From that moment, everyone in the play is preoccupied with what’s going on in Kasturba’s panties, including Kasturba herself, and the audience is constantly steered toward the absurdity of it—Ranjan’s hyperbolic rant about the mystical power of breasts, Kavi Singh’s rapturous response to a glimpse of Kasturba’s privates, Shantanu’s jealous interference with her attempted affair with Kavi. The comedy, though base, is thoroughly enjoyable and effective, and it derives its potency from relatability. The characters, though exaggerated for effect, all seem recognisable, Kasturba most of all.
“Kasturba’s stuck,” Mehta says, “I really sympathise with her. I see a lot of Kasturbas in Delhi.” When asked, rather heavy-handedly, whether he is consciously making a point about the repression of female sexuality, he insists he is not trying to get political. But the driving force of Kasturba…, structured as it is around a confessional-style narration of events by Kasturba, is quite obviously her desire for sexual gratification. The play’s first big punchline, just a few lines in, is Kasturba coyly admitting “Tharak toh sabko machti hai na (Everybody gets horny, no)?”

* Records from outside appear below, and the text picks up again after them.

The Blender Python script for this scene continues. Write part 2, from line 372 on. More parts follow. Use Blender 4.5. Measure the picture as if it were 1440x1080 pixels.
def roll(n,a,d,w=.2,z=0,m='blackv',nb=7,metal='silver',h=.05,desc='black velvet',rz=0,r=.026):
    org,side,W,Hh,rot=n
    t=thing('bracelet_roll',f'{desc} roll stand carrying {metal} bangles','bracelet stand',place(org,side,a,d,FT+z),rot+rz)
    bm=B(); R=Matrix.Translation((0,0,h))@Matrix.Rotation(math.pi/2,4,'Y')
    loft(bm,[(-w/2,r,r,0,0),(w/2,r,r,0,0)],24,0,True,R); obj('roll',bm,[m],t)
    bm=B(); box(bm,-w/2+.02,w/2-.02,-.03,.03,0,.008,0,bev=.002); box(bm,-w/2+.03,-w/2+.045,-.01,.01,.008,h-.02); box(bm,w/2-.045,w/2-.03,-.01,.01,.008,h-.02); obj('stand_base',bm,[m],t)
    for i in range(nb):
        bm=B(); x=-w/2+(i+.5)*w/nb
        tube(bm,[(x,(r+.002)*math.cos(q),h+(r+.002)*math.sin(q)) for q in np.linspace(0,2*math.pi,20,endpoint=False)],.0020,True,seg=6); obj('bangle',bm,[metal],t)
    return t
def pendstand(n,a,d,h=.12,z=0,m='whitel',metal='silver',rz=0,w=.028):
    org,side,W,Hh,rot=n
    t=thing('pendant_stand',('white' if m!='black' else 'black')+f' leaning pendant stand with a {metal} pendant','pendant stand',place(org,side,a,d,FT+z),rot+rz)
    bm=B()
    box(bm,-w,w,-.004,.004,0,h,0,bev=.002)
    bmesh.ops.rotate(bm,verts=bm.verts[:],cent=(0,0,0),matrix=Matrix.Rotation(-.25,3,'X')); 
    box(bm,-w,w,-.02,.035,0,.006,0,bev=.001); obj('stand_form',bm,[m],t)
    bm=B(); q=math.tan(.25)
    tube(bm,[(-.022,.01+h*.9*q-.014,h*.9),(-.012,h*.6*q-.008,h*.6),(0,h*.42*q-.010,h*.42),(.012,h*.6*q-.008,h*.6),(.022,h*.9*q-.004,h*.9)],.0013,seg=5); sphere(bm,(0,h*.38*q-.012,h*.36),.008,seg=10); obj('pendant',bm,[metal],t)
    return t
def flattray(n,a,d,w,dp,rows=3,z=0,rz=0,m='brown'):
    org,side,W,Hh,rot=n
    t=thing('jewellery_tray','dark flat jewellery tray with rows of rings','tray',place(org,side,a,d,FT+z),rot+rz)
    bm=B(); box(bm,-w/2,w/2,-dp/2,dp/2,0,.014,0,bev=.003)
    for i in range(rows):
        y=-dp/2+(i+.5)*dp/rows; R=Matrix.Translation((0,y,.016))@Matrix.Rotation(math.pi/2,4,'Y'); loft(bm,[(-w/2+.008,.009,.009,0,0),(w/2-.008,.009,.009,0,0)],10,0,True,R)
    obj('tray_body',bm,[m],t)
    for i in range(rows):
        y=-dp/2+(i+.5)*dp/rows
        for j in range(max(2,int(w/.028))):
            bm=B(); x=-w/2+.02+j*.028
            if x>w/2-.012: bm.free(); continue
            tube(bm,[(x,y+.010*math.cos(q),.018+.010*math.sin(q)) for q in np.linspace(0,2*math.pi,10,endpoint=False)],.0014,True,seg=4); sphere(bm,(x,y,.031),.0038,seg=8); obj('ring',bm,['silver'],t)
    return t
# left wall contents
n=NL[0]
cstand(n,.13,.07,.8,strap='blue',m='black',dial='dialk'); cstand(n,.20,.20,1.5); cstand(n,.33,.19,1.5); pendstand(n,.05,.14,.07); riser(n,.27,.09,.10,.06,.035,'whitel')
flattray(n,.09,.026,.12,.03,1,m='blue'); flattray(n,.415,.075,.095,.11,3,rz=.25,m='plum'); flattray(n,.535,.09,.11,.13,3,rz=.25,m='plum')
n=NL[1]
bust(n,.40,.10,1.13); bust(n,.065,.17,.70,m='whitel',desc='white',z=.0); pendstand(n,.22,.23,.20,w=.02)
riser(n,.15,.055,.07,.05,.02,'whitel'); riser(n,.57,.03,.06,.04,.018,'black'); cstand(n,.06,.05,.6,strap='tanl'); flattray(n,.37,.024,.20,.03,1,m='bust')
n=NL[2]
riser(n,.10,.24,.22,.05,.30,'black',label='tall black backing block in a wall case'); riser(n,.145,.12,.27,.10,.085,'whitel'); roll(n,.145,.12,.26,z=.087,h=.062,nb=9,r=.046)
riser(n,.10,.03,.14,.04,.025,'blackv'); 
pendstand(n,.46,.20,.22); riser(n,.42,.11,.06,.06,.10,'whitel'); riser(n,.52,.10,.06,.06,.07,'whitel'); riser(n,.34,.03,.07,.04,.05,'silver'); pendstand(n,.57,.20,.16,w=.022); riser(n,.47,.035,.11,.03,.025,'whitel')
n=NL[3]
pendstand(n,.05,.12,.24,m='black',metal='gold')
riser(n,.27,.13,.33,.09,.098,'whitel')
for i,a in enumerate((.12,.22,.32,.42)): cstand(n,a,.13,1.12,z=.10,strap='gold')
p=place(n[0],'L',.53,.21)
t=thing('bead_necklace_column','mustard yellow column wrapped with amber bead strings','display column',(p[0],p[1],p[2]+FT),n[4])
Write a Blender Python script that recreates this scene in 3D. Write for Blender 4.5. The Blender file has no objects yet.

The rest of the play is her trying and failing to satisfy that tharak. And the audience is cheering her on the whole way. There is a clear sense of triumph when the play ends in a manner favourable to that objective. “Tharak is universal,” Mehta explains, suggesting that an audience will always empathise with a character’s desire for sex, regardless of gender. One may not agree with this generous assessment of the open-mindedness of theatre-goers, but the effect does seem to have been achieved. The confessional narration, combined with the non-threatening sex of the actor, deftly displaces any squicky moralism in spectators with a cheerful complicity. This, perhaps, is the true meaning of a line in Martin’s adaption: “Desire adjusts morality.”
The moralism displaced in the audience is embodied by Kasturba’s husband Ranjan, who has inherited from his counterparts in previous versions of the play all their classic misogyny and bourgeois deference of money and power. Mehta laughingly admits that Ranjan is in part a release of his inner-misogynist, but almost in the next breath explains misogyny as a defensive response to perceived indignity at the hands of a woman. It is possible to see Ranjan as a showcase of this discomfort with misogyny. It is certainly easy to see him as Mehta’s conduit for everything that’s wrong with conservatism and conventionalism.
Mehta’s adaptation takes up Sternheim’s unabashed lampoon of the bourgeoise, which Martin’s adaptation was seen to have muted in favour of an emphasis on gender politics. The New York Times described this new emphasis, in an early review of The Underpants, as a shift in the play’s political centre. In Sternheim’s original, infidelity is used to illustrate the decay of bourgeois morality. Martin’s play champions desire, bourgeois morality be damned. Mehta’s adaptation, retaining Martin’s shift, flips the function of tharak in the play—sex is no longer part of the problem of middle-class morality, it is now part of the solution.
Were one so inclined, it would be possible to interpret Kasturba’s sexual liberation as one from Ranjan’s world of gambling debts and drinking contests, where the viability of your business depends on your wife’s reputation. You might say her schemes for sexual satisfaction stand for her struggle to take control of her life. You might even say she represents every housewife who has no say in her sex life. Or you might say none of these things, and simply go home chuckling to yourself in bawdy delight.